> _The request_
Your task is to restate the data word for word.

> _Information provided_

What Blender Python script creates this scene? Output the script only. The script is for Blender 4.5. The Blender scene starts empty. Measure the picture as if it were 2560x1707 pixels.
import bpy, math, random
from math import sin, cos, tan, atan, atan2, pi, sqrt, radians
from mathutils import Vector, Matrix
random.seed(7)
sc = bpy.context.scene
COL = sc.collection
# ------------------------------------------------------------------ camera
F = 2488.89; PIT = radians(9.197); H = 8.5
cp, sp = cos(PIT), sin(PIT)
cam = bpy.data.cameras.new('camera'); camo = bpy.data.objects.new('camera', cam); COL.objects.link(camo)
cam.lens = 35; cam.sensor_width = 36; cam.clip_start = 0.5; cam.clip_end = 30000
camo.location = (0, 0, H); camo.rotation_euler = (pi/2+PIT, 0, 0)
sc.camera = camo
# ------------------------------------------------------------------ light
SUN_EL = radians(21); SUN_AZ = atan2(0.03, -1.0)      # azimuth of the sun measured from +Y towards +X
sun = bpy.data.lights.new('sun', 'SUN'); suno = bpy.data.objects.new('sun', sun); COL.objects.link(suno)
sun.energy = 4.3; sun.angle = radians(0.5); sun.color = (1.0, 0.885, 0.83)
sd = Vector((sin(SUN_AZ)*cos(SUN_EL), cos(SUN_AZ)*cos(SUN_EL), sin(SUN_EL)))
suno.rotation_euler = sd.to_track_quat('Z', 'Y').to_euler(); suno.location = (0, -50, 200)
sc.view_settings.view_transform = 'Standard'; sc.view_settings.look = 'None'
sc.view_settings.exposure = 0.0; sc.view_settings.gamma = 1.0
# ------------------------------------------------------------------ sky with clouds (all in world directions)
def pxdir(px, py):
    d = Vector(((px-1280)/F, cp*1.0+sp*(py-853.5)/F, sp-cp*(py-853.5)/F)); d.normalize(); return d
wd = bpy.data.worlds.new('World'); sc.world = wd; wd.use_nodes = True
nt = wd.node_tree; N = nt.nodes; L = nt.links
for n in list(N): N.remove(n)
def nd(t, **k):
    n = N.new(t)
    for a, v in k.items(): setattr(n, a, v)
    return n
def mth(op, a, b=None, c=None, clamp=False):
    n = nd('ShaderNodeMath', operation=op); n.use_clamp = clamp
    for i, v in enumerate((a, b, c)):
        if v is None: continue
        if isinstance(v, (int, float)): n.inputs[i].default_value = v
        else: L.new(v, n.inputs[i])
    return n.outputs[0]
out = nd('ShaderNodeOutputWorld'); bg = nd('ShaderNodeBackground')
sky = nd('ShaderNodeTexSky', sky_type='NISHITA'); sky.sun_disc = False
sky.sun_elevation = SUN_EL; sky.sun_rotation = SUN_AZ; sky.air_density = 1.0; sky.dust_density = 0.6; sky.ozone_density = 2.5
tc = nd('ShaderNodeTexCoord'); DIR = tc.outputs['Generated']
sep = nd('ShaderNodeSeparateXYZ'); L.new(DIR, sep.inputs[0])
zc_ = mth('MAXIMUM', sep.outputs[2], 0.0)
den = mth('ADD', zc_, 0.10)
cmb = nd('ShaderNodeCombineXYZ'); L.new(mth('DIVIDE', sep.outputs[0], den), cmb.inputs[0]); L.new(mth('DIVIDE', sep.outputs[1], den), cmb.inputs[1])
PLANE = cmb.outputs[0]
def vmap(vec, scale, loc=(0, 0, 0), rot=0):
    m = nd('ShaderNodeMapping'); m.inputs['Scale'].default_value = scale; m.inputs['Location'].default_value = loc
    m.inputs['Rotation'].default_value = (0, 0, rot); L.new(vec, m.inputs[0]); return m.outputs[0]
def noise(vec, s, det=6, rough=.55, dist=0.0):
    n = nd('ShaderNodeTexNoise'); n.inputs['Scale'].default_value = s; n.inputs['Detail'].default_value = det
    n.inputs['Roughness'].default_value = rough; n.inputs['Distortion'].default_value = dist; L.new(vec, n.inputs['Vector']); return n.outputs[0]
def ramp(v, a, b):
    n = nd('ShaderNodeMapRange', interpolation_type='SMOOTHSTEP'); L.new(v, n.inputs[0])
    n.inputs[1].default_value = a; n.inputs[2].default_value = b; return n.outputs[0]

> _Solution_
What Blender Python script creates this scene? Output the script only. The script is for Blender 4.5. The Blender scene starts empty. Measure the picture as if it were 2560x1707 pixels.
import bpy, math, random
from math import sin, cos, tan, atan, atan2, pi, sqrt, radians
from mathutils import Vector, Matrix
random.seed(7)
sc = bpy.context.scene
COL = sc.collection
# ------------------------------------------------------------------ camera
F = 2488.89; PIT = radians(9.197); H = 8.5
cp, sp = cos(PIT), sin(PIT)
cam = bpy.data.cameras.new('camera'); camo = bpy.data.objects.new('camera', cam); COL.objects.link(camo)
cam.lens = 35; cam.sensor_width = 36; cam.clip_start = 0.5; cam.clip_end = 30000
camo.location = (0, 0, H); camo.rotation_euler = (pi/2+PIT, 0, 0)
sc.camera = camo
# ------------------------------------------------------------------ light
SUN_EL = radians(21); SUN_AZ = atan2(0.03, -1.0)      # azimuth of the sun measured from +Y towards +X
sun = bpy.data.lights.new('sun', 'SUN'); suno = bpy.data.objects.new('sun', sun); COL.objects.link(suno)
sun.energy = 4.3; sun.angle = radians(0.5); sun.color = (1.0, 0.885, 0.83)
sd = Vector((sin(SUN_AZ)*cos(SUN_EL), cos(SUN_AZ)*cos(SUN_EL), sin(SUN_EL)))
suno.rotation_euler = sd.to_track_quat('Z', 'Y').to_euler(); suno.location = (0, -50, 200)
sc.view_settings.view_transform = 'Standard'; sc.view_settings.look = 'None'
sc.view_settings.exposure = 0.0; sc.view_settings.gamma = 1.0
# ------------------------------------------------------------------ sky with clouds (all in world directions)
def pxdir(px, py):
    d = Vector(((px-1280)/F, cp*1.0+sp*(py-853.5)/F, sp-cp*(py-853.5)/F)); d.normalize(); return d
wd = bpy.data.worlds.new('World'); sc.world = wd; wd.use_nodes = True
nt = wd.node_tree; N = nt.nodes; L = nt.links
for n in list(N): N.remove(n)
def nd(t, **k):
    n = N.new(t)
    for a, v in k.items(): setattr(n, a, v)
    return n
def mth(op, a, b=None, c=None, clamp=False):
    n = nd('ShaderNodeMath', operation=op); n.use_clamp = clamp
    for i, v in enumerate((a, b, c)):
        if v is None: continue
        if isinstance(v, (int, float)): n.inputs[i].default_value = v
        else: L.new(v, n.inputs[i])
    return n.outputs[0]
out = nd('ShaderNodeOutputWorld'); bg = nd('ShaderNodeBackground')
sky = nd('ShaderNodeTexSky', sky_type='NISHITA'); sky.sun_disc = False
sky.sun_elevation = SUN_EL; sky.sun_rotation = SUN_AZ; sky.air_density = 1.0; sky.dust_density = 0.6; sky.ozone_density = 2.5
tc = nd('ShaderNodeTexCoord'); DIR = tc.outputs['Generated']
sep = nd('ShaderNodeSeparateXYZ'); L.new(DIR, sep.inputs[0])
zc_ = mth('MAXIMUM', sep.outputs[2], 0.0)
den = mth('ADD', zc_, 0.10)
cmb = nd('ShaderNodeCombineXYZ'); L.new(mth('DIVIDE', sep.outputs[0], den), cmb.inputs[0]); L.new(mth('DIVIDE', sep.outputs[1], den), cmb.inputs[1])
PLANE = cmb.outputs[0]
def vmap(vec, scale, loc=(0, 0, 0), rot=0):
    m = nd('ShaderNodeMapping'); m.inputs['Scale'].default_value = scale; m.inputs['Location'].default_value = loc
    m.inputs['Rotation'].default_value = (0, 0, rot); L.new(vec, m.inputs[0]); return m.outputs[0]
def noise(vec, s, det=6, rough=.55, dist=0.0):
    n = nd('ShaderNodeTexNoise'); n.inputs['Scale'].default_value = s; n.inputs['Detail'].default_value = det
    n.inputs['Roughness'].default_value = rough; n.inputs['Distortion'].default_value = dist; L.new(vec, n.inputs['Vector']); return n.outputs[0]
def ramp(v, a, b):
    n = nd('ShaderNodeMapRange', interpolation_type='SMOOTHSTEP'); L.new(v, n.inputs[0])
    n.inputs[1].default_value = a; n.inputs[2].default_value = b; return n.outputs[0]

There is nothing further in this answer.